The Black Hole of History

The Breaking of Eggs deals with events in Europe between 1939 and 1989. With the fate of Poland during World War II. With the realities of the communist bloc after the war. With the Iron Curtain that divided Europe for nearly half a century. These events are not, or not mainly, what the novel is about, but they are its context.  

When people aged under 35 have read the novel, they have often said things like: ‘It’s fascinating to read all this history. I never knew about it.’ My first reaction is to say (to myself): ‘That’s not history. It’s current affairs.’ My second reaction is to say (also to myself): ‘Why don’t you know about it?’

But these readers are right. The story of the novel is history. Even the collapse of communism in 1989, which feels like yesterday to me, is now history. So why do I still instinctively think of it as current affairs – albeit current affairs that happened rather a long time ago?

Because most of the events in the novel happened within my lifetime. And for me, and for most of us, the division between history and current affairs lies at the time that we first become aware of the world around us, and it stays at that point for ever.

I was born in 1949. For me, World War II is history (just). But many other things are not. The erection of the Berlin Wall, JFK’s assassination, Vietnam, the collapse of communism and dozens of other earth-shattering events have all happened in my lifetime. They are not history to me.

Does the distinction matter? Yes. When events transmute from current affairs to history, they change. Colour and emotion and humanity drain away and we are left with rational discussions of cause and effect. It is the difference between being taught about the experiences of others and experiencing those things directly for oneself (another theme of the novel).

The same dividing line accounts for what we learn, and do not learn, in school and college. Those who set the syllabuses and courses are at least one generation – sometimes more – older than the generation being taught. What is history to the pupil is current affairs to the teacher. It does not feature on the syllabus. History was my main subject at school and university and I was taught it well. Yet none of the history I was taught went beyond 1914. And my experience of current affairs could not have started until I was roughly ten, in 1959.

So there was a black hole of nearly 50 years in my knowledge: the gap between what I was taught and what I have experienced for myself. A black hole that happened to contain both world wars and rather a lot else. A black hole that I have needed to spend much of my life filling.

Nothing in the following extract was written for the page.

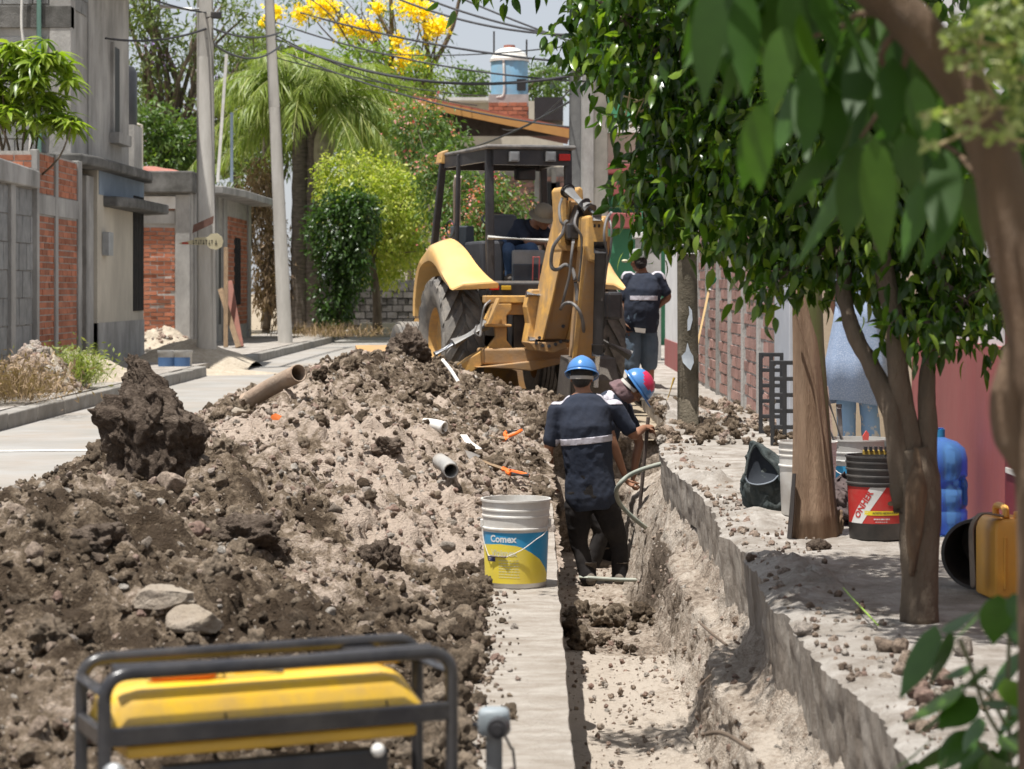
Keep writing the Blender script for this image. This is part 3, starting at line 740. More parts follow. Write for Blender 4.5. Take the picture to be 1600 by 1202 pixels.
b = MB(); b.tube(spline([(HXW-.6, 33.0, 6.3), (HXW-.66, 32.98, 5.0), (HXW-.5, 32.98, 4.2), (HXW-.55, 32.98, 3.1)], 6), .02, 6); b.build('cable', M_whitepaint, r, world=True)
# black water tank behind the house
r = empty('water_tank', (-7.42, 41, 4.15), label='black plastic water tank behind the grey two-storey house', cat='water tank')
b = MB(); b.lathe([(0, 0), (.34, 0), (.35, .08), (.35, .95), (.30, 1.05), (.12, 1.12), (.10, 1.17), (0, 1.17)], (0, 0, 0), 24); b.build('tank', M('black_plastic', (.035,.037,.042), (.05,.05,.055), .4), r)
part_box('stand', r, -7.9, -7.05, 40.6, 41.4, 2.2, 4.15, M_conc)
# --- brick house beyond
BX = -6.7
r = empty('brick_house', (BX, 47, 0), label='low red brick house with a blackened concrete roof edge behind the first pole', cat='house')
part_box('wall_core', r, BX-3.2, BX-.008, 45.018, 54.2, 0, 3.3, M_mortar)
masonry(r, 'brick', BX-1.75, BX-.32, .3, 2.52, lambda u, z: (Vector((u, 45.03, z)), EX, -EY), .27, .083, .016, .05, M_brick, limit=300, jit=.014)
masonry(r, 'brick', BX-1.75, BX-.32, 2.78, 3.1, lambda u, z: (Vector((u, 45.03, z)), EX, -EY), .27, .083, .016, .05, M_brick, limit=60, jit=.012)
part_box('column', r, BX-.31, BX-.02, 44.96, 45.3, 0, 3.1, M_conc, .015)
part_box('lintel', r, BX-1.8, BX-.32, 44.99, 45.2, 2.53, 2.77, M_conc)
part_box('roof_edge', r, BX-3.3, BX+.06, 44.8, 47, 3.12, 3.55, M_dark_conc, .03)
b = MB(); b.prism([(BX-1, 47, 3.2), (BX+.35, 47, 3.2), (BX+.55, 49, 3.2), (BX+.6, 54.5, 3.2), (BX-1, 54.5, 3.2)], (0, 0, .16)); b.build('roof_slab', M_conc, r, world=True, smooth=0, bev=.02)
part_box('white_patch', r, BX-.95, BX-.30, 44.93, 45.0, 2.82, 3.06, M_whitepaint)
for y0, y1 in ((45.3, 45.9), (47.1, 47.4), (48.2, 48.6), (49.5, 50.0), (53.7, 54.2)): part_box('column', r, BX-.1, BX+.04, y0, y1, 0, 3.2, M_conc)
for y0, y1, z0, z1 in ((46.0, 47.0, .1, 2.4), (47.5, 48.1, 2.3, 3.0), (47.5, 48.1, .1, 2.1), (48.7, 49.3, .5, 2.2)):
    part_box('window', r, BX-.06, BX+.0, y0, y1, z0, z1, M_dark)
masonry(r, 'brick', 50.0, 53.7, .45, 2.9, lambda u, z: (Vector((BX-.02, u, z)), EY, EX), .27, .10, .02, .05, M_brick, limit=300, skip=lambda u, z: 51.4 < u < 52.3 and .9 < z < 2.4)
wd = part_box('window', r, BX-.06, BX+.02, 51.45, 52.25, .9, 2.4, M_dark)
for i in range(4): part_box('bar', wd, BX+.02, BX+.05, 51.5+i*.22, 51.53+i*.22, .9, 2.4, M_iron)
r = empty('laundry_sink_shelter', (-8.0, 49, 3.3), label='faded red tarpaulin bundle on the roof of the low brick house', cat='tarpaulin')
b = MB(); V, F = clump(3, 77, .12, 1.2, 3, True); b.add([(v[0]*.62, v[1]*.4, v[2]*.30+.28) for v in V], [tuple(f) for f in F]); b.build('cover', M_rustred, r)
r['label'] = 'faded red tarpaulin bundle on the roof of the low brick house'; r.name = 'tarpaulin_bundle'
# leaning red board and wood beside the pole
r = empty('leaning_board', P(352, 530, 44), label='red and brown boards leaning against the brick house right of the first pole', cat='board'); r.location.z = .15
b = MB(); b.bar((.0, .4, 1.25), (.30, -.2, 0), .16, .04, (0, 1, 0)); b.build('red_board', M('brown_red_board', (.25,.10,.07), (.18,.08,.06), .8, 6), r, smooth=0)
b = MB(); b.bar((-.12, .2, 1.1), (.3, -.35, 0), .10, .05, (0, 1, 0)); b.bar((0, .1, 1.9), (.05, -.3, 0), .08, .05, (0, 1, 0)); b.build('plank', M_wood, r, smooth=0)
# rooftop pipes
for i, (px, py0, py1, D, m, lab) in enumerate(((221, 272, 196, 47, M_plaster, 'pale vent pipe with a short elbow on the roof of the brick house'), (340, 285, 85, 50, M_whitepaint, 'tall thin white pipe leaning above the roof right of the first pole'), (362, 285, 176, 51, M_bluegrey, 'blue-grey pipe upright on the roof right of the white one'))):
    a = P(px, py0, D); c = P(px+(14 if i == 1 else 0), py1, D); o = empty('roof_pipe', a, label=lab, cat='pipe')
    b = MB(); pts = [Vector((0, 0, 0)), c-a]
    if i == 0: pts.append(c-a+Vector((-.09, 0, .02)))
    b.tube(pts, .035, 8); b.build('pipe', m, o)

# --- poles
M_pole = M('pole_concrete', (.60,.575,.53), (.48,.46,.42), .9, 3, .35, 60, dirt=(.24,.22,.19), dirt_amt=.5, dirt_sc=1.2, stretch=(1.5, 1.5, .3), spec=.15)
def pole(name, base, top, r0, r1, label, m=M_pole, n=14, parts=None):
    o = empty(name, base, label=label, cat='pole')
    b = MB(); b.tube([Vector((0, 0, 0)), Vector(top)-Vector(base)], [r0, r1], n); b.build('shaft', m, o, smooth=40); return o
b0 = P(323, 565, 36); b0.z = .1; t0 = P(319, -260, 36)
p1 = pole('utility_pole', b0, t0, .158, .115, 'thick grey concrete pole on the left sidewalk with a street lamp and an arrow sign', n=8)
b = MB(); a = P(250, 10, 36)-b0; c = P(312, 14, 36)-b0; b.tube([a, P(300, 15, 36)-b0], .035, 8); l = b.build('street_lamp', M_whitepaint, p1)
b = MB(); b.tube([P(300, 15, 36)-b0, c], .02, 6); b.build('lamp_arm', M_galv, p1)
b = MB(); b.box(P(338, 24, 35.9)-b0, (.16, .12, .10)); b.tube([P(322, 28, 35.9)-b0, P(338, 24, 35.9)-b0], .02, 6); b.build('bracket', M_iron, p1, bev=.01)
# signs
so_ = empty('arrow_sign', P(318, 378, 35.8), label='cream arrow-shaped wooden sign with dark lettering nailed to the first pole', cat='sign')
M_sign = M('cream_board', (.50,.45,.30), (.42,.37,.24), .8, 6, .1); M_ink = M('dark_ink', (.05,.045,.04), (.04,.035,.03), .8); M_redink = M('red_ink', (.45,.05,.03), rough=.8)
pts = [(-35, 2), (-12, -3), (-12, -6), (8, -7), (14, -12), (24, -13), (31, -7), (33, 0), (31, 8), (22, 13), (13, 11), (7, 5), (-12, 5), (-35, 4)]
b = MB(); b.prism([(x/100.6, -.17, -y/100.6) for x, y in pts], (0, .025, 0)); b.build('board', M_sign, so_, smooth=0)
b = MB()
for i, (x, w_, h) in enumerate(((-13, 3, 6), (-9, 3, 6), (-5, 2.2, 7), (-1.5, 3, 6), (2.5, 3.4, 7), (7, 3.4, 7), (11.5, 3, 7), (15.5, 3, 6), (22, 4, 7))):
    b.box((x/100.6, -.174, -.012), (w_*.28/100.6, .004, h/100.6)); b.box((x/100.6, -.1745, (-.012+(.5 if i % 2 else -.3)*h/100.6)), (w_/100.6, .004, .010))
b.build('lettering', M_ink, so_, smooth=0)
b = MB(); b.box((-.26, -.174, -.025), (.10, .004, .03)); b.build('red_mark', M_redink, so_, smooth=0)
so_ = empty('plank_sign', P(320, 352, 35.8), label='short brown plank nailed slanting above the arrow sign', cat='plank')
b = MB(); b.bar((-.17, -.17, -.06), (.13, -.17, .09), .15, .03, (0, 1, 0)); 
b = MB(); b.prism([(-.17, -.17, -.13), (.15, -.17, .02), (.16, -.17, .14), (-.15, -.17, .0)], (0, .03, 0)); b.build('board', M('brown_board', (.17,.09,.065), (.12,.06,.045), .8), so_, smooth=0)
b0 = P(446, 538, 48); b0.z = .1
pole('utility_pole', b0, P(418, -60, 48), .155, .095, 'slender grey concrete pole leaning left in front of the palm', n=14)
b0 = P(897, 560, 41); b0.z = 0; pole('utility_pole', b0, P(899, 60, 41), .12, .10, 'dark round pole rising behind the digging arm', M('dark_pole', (.17,.17,.165), (.12,.12,.12), .8, 5, .2))
b0 = P(940, 560, 34); b0.z = 0; pole('utility_pole', b0, P(938, 40, 34), .115, .10, 'grey-brown pole standing right of the digging arm', M('brown_pole', (.30,.27,.23), (.22,.2,.17), .85, 5, .2))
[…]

I believe that a similar black hole, and of roughly the same length, exists for each generation. It exists now. It means that no one under the age of 35 or so will have any direct memory or experience of the time when east and west were divided into two armed ideological camps, and where any event anywhere in the world needed to be viewed through the prism of that conflict. And almost no one in those generations will have learnt about it in school or university either.

Most people believe that the past can teach us about the present and the future. Perhaps the recent past can teach us the most, because it provides the immediate context and explanation for the present. Yet the probability is that most of the leaders of today and tomorrow – in all countries and in all walks of life – will carry around the same black hole of knowledge for the rest of their lives. Unless they trouble to fill it for themselves. Tony Blair apparently told Roy Jenkins that he wished he’d studied history at university. As Matthew Oxenhay remarks in Trading Futures: ‘I think we all wish that, don’t we?’

There is no resolution to the eternal question of youth versus experience. When I was young, I thought that energy and vitality were all that mattered and that experience was vastly overrated. Now, of course, I think the opposite. Or, as Matthew Oxenhay again puts it in Trading Futures: ‘We can fight battles only with the weapons we have. When we are young, we take up arms on the side of science, because art – in this context – requires experience, and we do not have experience. When we are older, we take up arms on the side of art, because experience is our advantage, and because we can no longer be bothered to keep pace with the science.’

But at either extreme of age, and at all points in between, there is usually a heavy price to pay for ignorance. The human casualties of past events are eventually forgotten. Yet we are all prospective pawns of future events, so each of us is a potential future casualty.